30 ottobre 2015. A Bucarest, durante un concerto della band metal Goodbye to Gravity al Colectiv club, un malfunzionamento dei fuochi d’artificio di scena provoca un incendio che ucciderà presto 27 persone e ne ferirà più di 100. In pochi istanti è emergenza nella capitale rumena, con circa 60 ambulanze che piomberanno nei pressi del locale. Altre 37 persone moriranno in ospedale nei quattro mesi successivi. Un’inchiesta, condotta da Catalin Tolontan e dalla sua gazzetta sportiva, porterà alla luce un sistema di corruzione e malasanità diffuso capillarmente in tutto il paese.
Collective (trailer) è un documentario, senza troppi giri di parole, incredibile, una lucida disamina che mostra come una piccola “scintilla” (in questo caso un incendio in un club che aveva anche problemi di natura strutturale), dopo anni e anni di scelte sbagliate, possa far disgregare un’intera nazione. È difficile stare dietro i continui colpi di scena che Alexander Nanau, regista del documentario, si ritroverà a filmare. L’indagine partirà da una semplice intuizione del sopracitato Tolontan che mai, come riveleranno spesso le sue espressioni e quelle dei suoi colleghi, si sarebbe aspettato di poter rivelare un sistema così marcio.
Ciò che rimane dopo l’incendio al Colectiv allora non è solo il dolore di molte famiglie e di un paese, ma una ferita profonda che segnerà per sempre la Romania. O forse no. In quel periodo le numerose manifestazioni e proteste portarono alle dimissioni l’allora governo socialdemocratico.

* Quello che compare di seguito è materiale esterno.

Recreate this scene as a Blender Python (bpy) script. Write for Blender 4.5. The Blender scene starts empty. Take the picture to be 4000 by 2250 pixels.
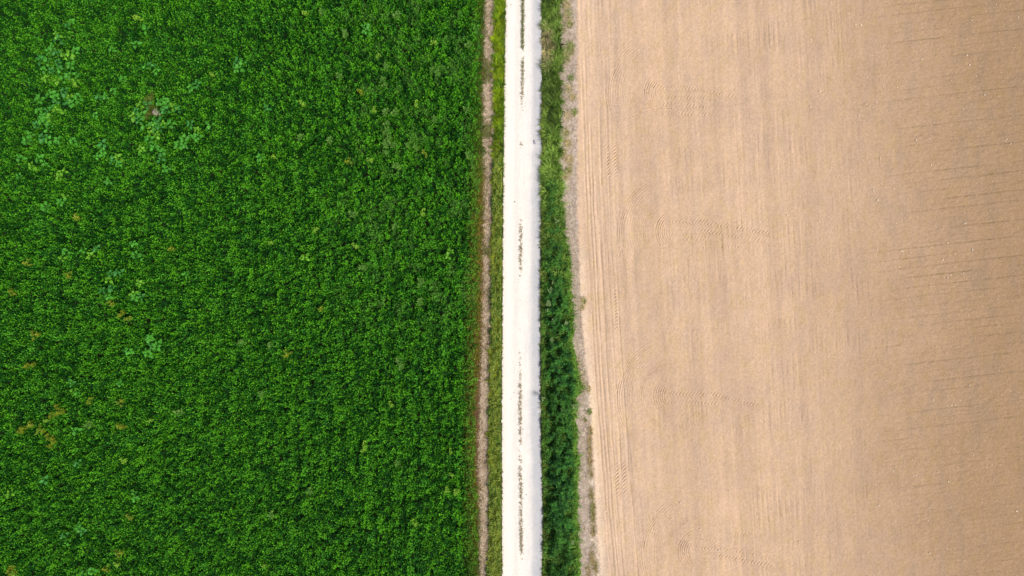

Temporaneamente subentrarono i tecnocrati, subentrò Vlad Voiculescu come ministro della Sanità. Nanau, dopo aver dedicato grande tempo a Tolontan e la sua redazione, avrà tempo di seguirlo. Ma presto, ai dialoghi, alle corse per “aggiustare” tutto, anche in Voiculescu resterà solo silenzio e stupore. «Forse non siamo più umani» gli dirà un’infermiera, testimone diretta di quella realtà. Forse gran parte del popolo romeno avrà già dimenticato tutto prima delle elezioni, come dimostreranno gli spogli del dicembre 2016.
È significativo, però, l’approccio di Nanau. Sono di fondamentale importanza le primissime immagini del film. Nanau decide di far iniziare il documentario sui segni dei feriti, sul “collettivo” di vittime, e di parenti, che si è raccolto per chiedere spiegazioni, per conoscere la verità. L’altra faccia della medaglia, il dolore individuale. E forse la vera forza di Collective si trova qui, nell’incredibile umanità che sprigionano quelle prime immagini: nella commozione di una madre che vede la propria figlia riacquistare l’uso di una mano, nella forza di Tedy, ragazza che attraverso la fotografia ritornerà a vivere.
Di fronte a eventi del genere, di fronte a questa pregnanza di contenuto, sarebbe stato probabilmente più facile, per altri, scadere nel lacrimevole e nel retorico. Nanau sembra prendere sempre un’altra strada: conferisce un senso di urgenza alle sue immagini, fa forza su di esser per rendere partecipe anche lo spettatore. Per infondere anche speranza, attraverso quel senso di rivalsa che fa muovere i protagonisti, nello spettatore. Prima o poi cambieranno le cose, prima o poi cambieremo. Chissà.
Vincitore agli European Film Awards nella categoria “Miglior documentario”, Collective al momento è in corsa per due Oscar (Miglior documentario e Miglior film internazionale). In Italia è disponibile in streaming sulla piattaforma IWonderFULL.